A rhetorical analysis analyzes how an author argues rather than what an author argues. It focuses on what we call the “rhetorical” features of a text—the author’s situation, purpose for writing, intended audience, kinds of claims, and types of evidence—to show how the argument tries to persuade the reader. Structure Your rhetorical analysis will need: • A short, neutral summary of the text • A thesis that argues the most important rhetorical features of the text and their effects • Several paragraphs that each include a topic sentence that introduces a rhetorical feature, evidence from the text, and an explanation of how the feature does or does not help achieve the author’s purpose

• A conclusion that summarizes your argument and provides a final evaluation of the text After you have read and annotated your text, you will have an abundance of evidence to draw from for your essay. Arrange your best ideas under claims about your text; you do not need to cover every category in this handout. There are many ways to structure a rhetorical analysis, but most will begin with a short summary of the text to orient the reader and then move into a thesis statement and analysis.
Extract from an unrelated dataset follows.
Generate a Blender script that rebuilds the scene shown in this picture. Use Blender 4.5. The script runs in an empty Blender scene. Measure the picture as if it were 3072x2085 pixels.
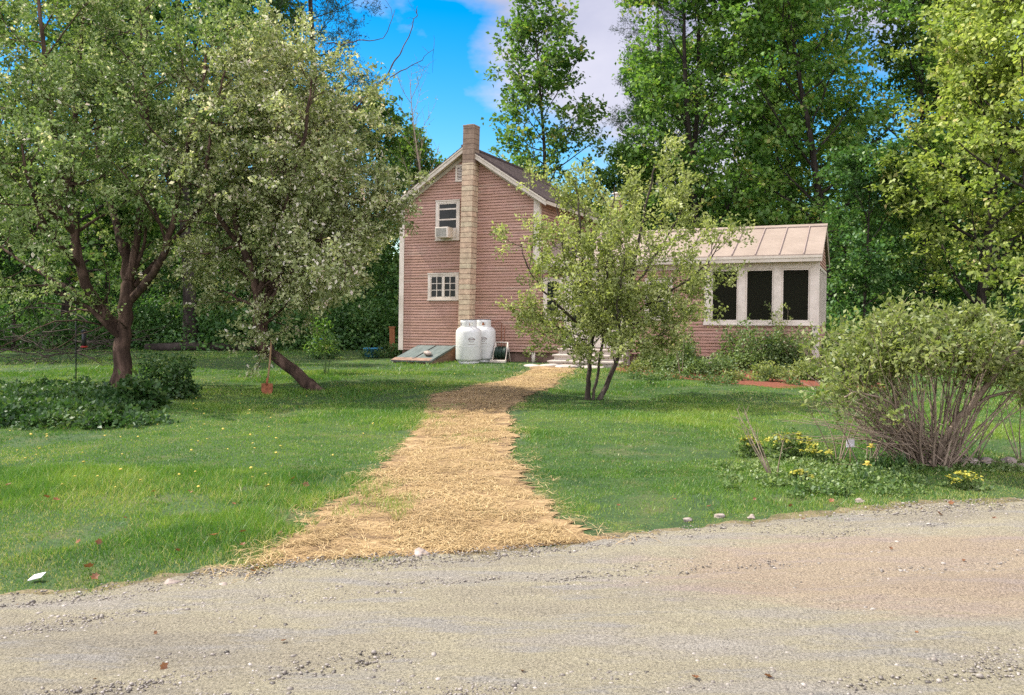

The analysis should form the majority of the paper and be organized under central ideas. Each claim you make should have evidence from the text to back it up. EXAMPLE THESIS: In her essay “Indians,” Jane Tompkins shows that history constructed from a single perspective is problematic by using simple language with clear academic undertones and a first-person narrative to evoke empathy in the reader. Preparation You will want to read the text you plan to analyze both “with the grain” and “against the grain.” In reading “with the grain,” you “believe” everything the author tells you without question. In reading “against the grain,” you pose challenges to the author’s claims and techniques. This handout will use examples based on Jane Tompkins’s article “’Indians’: Textualism, Morality, and the Problem of History” (Critical Inquiry 13.1 (1986): 101-119). Summary You will want to construct a short summary of the author’s main argument to orient the reader in points you will make in your analysis.